There are also ways in which Anglican mission can be seen to have brought empire.  For instance, views of empire in providential terms were not only reactive, but inspirational.  Thus as scholars point out, the desire to spread Anglicanism emerged in 18th-century England as a contributory factor in the British drive for empire.  The notion of England as specially favored by God was clearly an impetus for empire, and Anglican identity was enmeshed with that notion.

Another example of mission bringing empire is that Anglican missionaries, particularly Church Mission Society (CMS) missionaries, were often sent to areas where British imperialist intentions were not yet aimed.  Once there, however, there were occasions when the missionaries encouraged British expansion in the area.  Sometimes this was for the protection of the missionaries in hostile territory, other times it was in order to prevent competing Christian groups (such as Catholics) from gaining hegemonic power through the colonizing efforts of their sponsoring nations.  Another reason was that they sought not only to convert people doctrinally, but to see the fruit of conversion morally, as conceived in British terms.  British culture was viewed as the good fruit, the natural effect, of Christianity, whereas indigenous social customs were often the wicked fruit of idolatrous religions.  Colonization was seen as a way of promoting moral transformation.

A slightly different manifestation of this impulse was found back in Britain in the anti-slavery movement.  In 1840, anti-slavery activist T. F. Buxton advocated ventures in Africa involving both missionaries and capitalists, seeking both religious conversion and economic advancement so as to cut off the impetus for the slave trade in Africa.

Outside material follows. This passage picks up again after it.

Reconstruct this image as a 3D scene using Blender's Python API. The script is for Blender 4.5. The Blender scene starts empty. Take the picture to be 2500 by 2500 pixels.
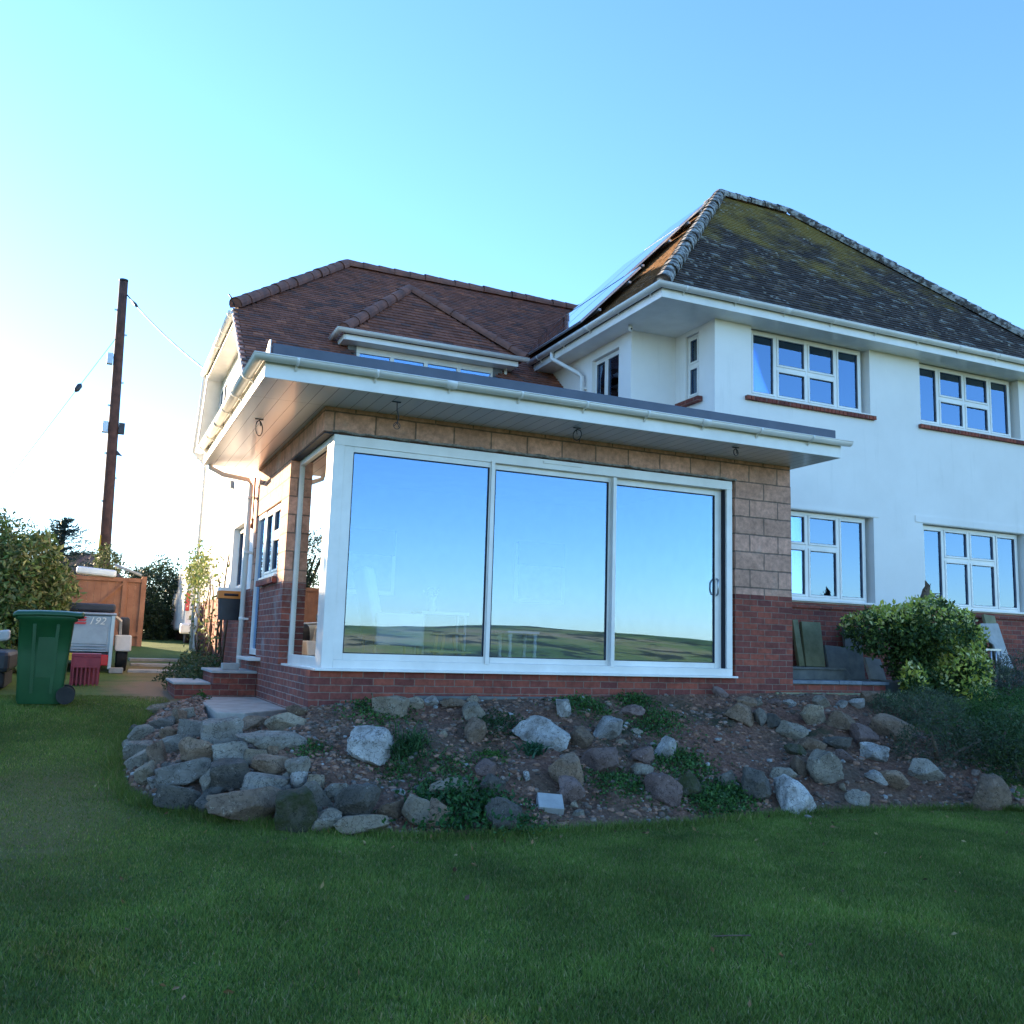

The machinery of British expansion was not the only way in which "cultural imperialism" (as many scholars call it) took form.  Missionaries required that converts show moral transformation in order to be baptized--again, morality being conceived according to British sensibilities.  Thus, missionaries viewed many matters, whether as frivolous as scant clothing in equatorial Africa or as serious as a widow's casting of herself onto her deceased husband's funeral pyre in India, as problems requiring the transforming hand of British culture.  But some customs that missionaries rejected, polygamy in Africa being one example, were so ingrained in the culture that to abandon them would have meant to abandon the local community and the traditional way of life.  This posed great problems in missionary efforts, and caused enormous strain to some converts.  It should be noted, however, that "cultural imperialism" is a loaded term, and its use in this context is not without problems.  Due to the imprecision of the term, it is difficult to know where legitimate cross-cultural evangelistic efforts end and cultural imperialism begins.  That place is often in the critical eye of the beholding historian.

Henry Venn, the great mid-19th-century Secretary of the CMS, was one who tended toward minimizing the connection between mission and empire.  His vision was for an indigenous Church, self-reliant and therefore free from outside control.  In line with that vision he secured the consecration of the African Samuel Crowther as Bishop of Niger in 1864.  Crowther's ministry suffered some problems, brought on to a degree by his rather indulgent style of oversight.  But his demise is more illustrative of the racism that plagued the late 19th-century British mind.  A new breed of imperialistically minded missionaries had come to power in the CMS, and they questioned not only Crowther's competence to lead the Church, but that of Africans generally.  They effectively undermined his ministry, he resigned, and the indigenous Church approach was all but dismissed.  European control of colonial churches remained the standard in Anglicanism well into the 20th century.

Thus, Anglican mission and the British Empire were closely intertwined, each relying upon and supporting the other.  This is not to say that where Anglicanism was adopted in a native culture, the result was a wholly British Church abroad.  Besides vernacular liturgies, Anglicanism was indigenized in many ways, often involving traditional music, spiritual practices, and worldviews.  Missionary efforts were merely a beginning in the spread of Anglicanism, for there were far more converts passing along the faith than there were missionaries.  As the faith spread, the evolution of local Anglicanism continued. 


Study Questions:
     1.     What can be said about Anglican mission work and colonization?
     2.     Who were the SPCK and SPG? Why were they interested in mission?
     3.     Who were CMS missionaries? What was their role?
     4.     Was early mission work more about theology or culture? Explain.
     5.     Was missionary work the best method of spreading Anglicanism? Explain.